Eat till you poop 3 times a day.

[quote]sam86ni wrote:
I want to get big.[/quote]
What, exactly, did you eat yesterday?

What’s your current height, weight, and general fat level (not percentage, but are you pudgy, kinda average, sorta lean, ripped, etc.)?

There is no universal “best” because pretty much every training method will work for a while for most people.

[quote]There is so many, I don’t know where to go. Simple things like how
many reps, how many sets and what exercises to do and on what days.
So much information I feel overloaded.[/quote]
Eating:

Training:

Start these today, learn as you go, and adjust as needed.

Don’t be afraid of carbs. That is the worst enemy of anyone trying to get big.

[quote]i_am_ketosis wrote:
Don’t be afraid of carbs. That is the worst enemy of anyone trying to get big.

[/quote]

Don’t be afraid of fats either.

[quote]LoRez wrote:

[quote]i_am_ketosis wrote:
Don’t be afraid of carbs. That is the worst enemy of anyone trying to get big.

[/quote]

Don’t be afraid of fats either.[/quote]

Or girls. That’s a no win for everyone.

Just to preface this, I am a total noob… I think I may have even done curls in the squat rack at some point in time. My old workouts in my 20s were all benching, flies and curls… I could bench more than squat (not much for either heh)

Finally trying to get serious about lifting for the last 3 months and had been in the same boat as you in the crazy sea of (awesome) info on this site. Read through Starting Strength and I’ve been doing that for the last month and the strength gains are pretty good in my opinion. Get ready for some pathetic number here, heh:

Start
Bench: 145 x 5
Press: 80 x 5
DL: 150 x 5
Squat: 140 x 5

Current:
Bench: 170 x 5
Press: 100 x 5
DL: 185 x 5
Squat: 175 x 5

For me it seems like I didn’t even realize I could lift it until I put it on the bar. The in depth analysis of form that Rippetoe goes into DEFINITELY boosted my confidence to throw more weight on the bar.

Found this spreadsheet that makes it pretty easy to follow (you should definitely buy the book though):
http://whatwouldthestigdo.com/files/SS_Log_Book_Calc.zip

My plan is to start out with Starting Strength to take advantage of the beginner gains, then move into 5/3/1 once I stop stacking on weight and then add in some more hypertrophy based work outs to get the size. It seems to me like it would make sense to shoot for strength as the primary goal before focusing on size or symmetry since that will probably come easier once I can lift a lot more.
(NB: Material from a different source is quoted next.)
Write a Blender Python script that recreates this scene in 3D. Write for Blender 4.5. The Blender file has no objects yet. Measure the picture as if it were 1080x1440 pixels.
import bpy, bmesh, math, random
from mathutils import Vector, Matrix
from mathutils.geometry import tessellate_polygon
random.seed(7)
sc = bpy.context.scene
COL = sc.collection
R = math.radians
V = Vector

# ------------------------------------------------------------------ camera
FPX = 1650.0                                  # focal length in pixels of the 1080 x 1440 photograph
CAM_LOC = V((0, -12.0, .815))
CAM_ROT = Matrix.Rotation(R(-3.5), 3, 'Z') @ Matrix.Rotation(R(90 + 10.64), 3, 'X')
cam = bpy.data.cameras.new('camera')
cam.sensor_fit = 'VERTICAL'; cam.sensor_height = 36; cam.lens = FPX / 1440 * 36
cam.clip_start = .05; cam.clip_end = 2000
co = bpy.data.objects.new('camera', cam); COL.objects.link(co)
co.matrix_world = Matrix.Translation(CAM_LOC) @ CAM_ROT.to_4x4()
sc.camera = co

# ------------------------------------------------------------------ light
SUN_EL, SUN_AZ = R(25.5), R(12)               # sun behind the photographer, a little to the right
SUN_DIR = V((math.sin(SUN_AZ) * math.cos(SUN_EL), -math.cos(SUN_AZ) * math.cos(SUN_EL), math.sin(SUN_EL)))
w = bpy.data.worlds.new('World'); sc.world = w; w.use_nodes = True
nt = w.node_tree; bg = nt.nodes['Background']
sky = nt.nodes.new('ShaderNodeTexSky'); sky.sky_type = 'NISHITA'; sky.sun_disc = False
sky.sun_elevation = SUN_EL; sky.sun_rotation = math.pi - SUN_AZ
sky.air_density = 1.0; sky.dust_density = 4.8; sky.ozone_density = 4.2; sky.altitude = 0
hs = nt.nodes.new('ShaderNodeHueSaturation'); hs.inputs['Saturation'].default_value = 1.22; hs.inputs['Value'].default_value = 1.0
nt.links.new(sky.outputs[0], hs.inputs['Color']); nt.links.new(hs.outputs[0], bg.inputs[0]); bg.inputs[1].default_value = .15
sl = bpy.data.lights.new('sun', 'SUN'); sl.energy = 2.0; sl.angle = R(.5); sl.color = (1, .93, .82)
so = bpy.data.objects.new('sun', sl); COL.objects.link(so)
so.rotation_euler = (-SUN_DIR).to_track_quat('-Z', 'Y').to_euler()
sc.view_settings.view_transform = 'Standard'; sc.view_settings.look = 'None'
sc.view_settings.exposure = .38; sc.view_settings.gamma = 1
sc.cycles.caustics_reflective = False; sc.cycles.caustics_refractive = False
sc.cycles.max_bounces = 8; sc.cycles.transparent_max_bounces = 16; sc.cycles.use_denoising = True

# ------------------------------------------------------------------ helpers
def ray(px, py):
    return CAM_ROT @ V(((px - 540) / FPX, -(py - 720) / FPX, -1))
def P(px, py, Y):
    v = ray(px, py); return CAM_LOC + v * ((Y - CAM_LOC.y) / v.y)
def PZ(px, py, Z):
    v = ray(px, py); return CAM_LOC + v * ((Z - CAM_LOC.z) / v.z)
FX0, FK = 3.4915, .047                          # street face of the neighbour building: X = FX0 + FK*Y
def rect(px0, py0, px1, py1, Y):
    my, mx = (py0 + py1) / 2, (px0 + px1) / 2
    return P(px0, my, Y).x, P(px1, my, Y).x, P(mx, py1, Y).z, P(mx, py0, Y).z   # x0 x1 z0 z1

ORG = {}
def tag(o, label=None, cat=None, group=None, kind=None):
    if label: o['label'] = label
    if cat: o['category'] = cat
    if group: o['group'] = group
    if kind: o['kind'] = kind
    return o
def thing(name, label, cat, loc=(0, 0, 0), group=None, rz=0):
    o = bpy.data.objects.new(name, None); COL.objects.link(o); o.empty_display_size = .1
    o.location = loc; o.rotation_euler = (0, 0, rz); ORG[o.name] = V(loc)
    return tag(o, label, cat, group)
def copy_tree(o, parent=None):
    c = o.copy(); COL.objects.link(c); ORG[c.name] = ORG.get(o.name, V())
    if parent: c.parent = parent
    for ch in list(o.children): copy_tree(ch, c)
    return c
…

I’m not necessarily saying that’s the right thing for anyone to do but just wanted to throw that out there since I can definitely relate to the analysis paralysis all this info can cause.

And of course nutrition is paramount. This is a great article on beginner nutrition:

More oatmeal, less dounuts

Remember to get lots of sleep.
You grow when you are resting not when you are lifting weights!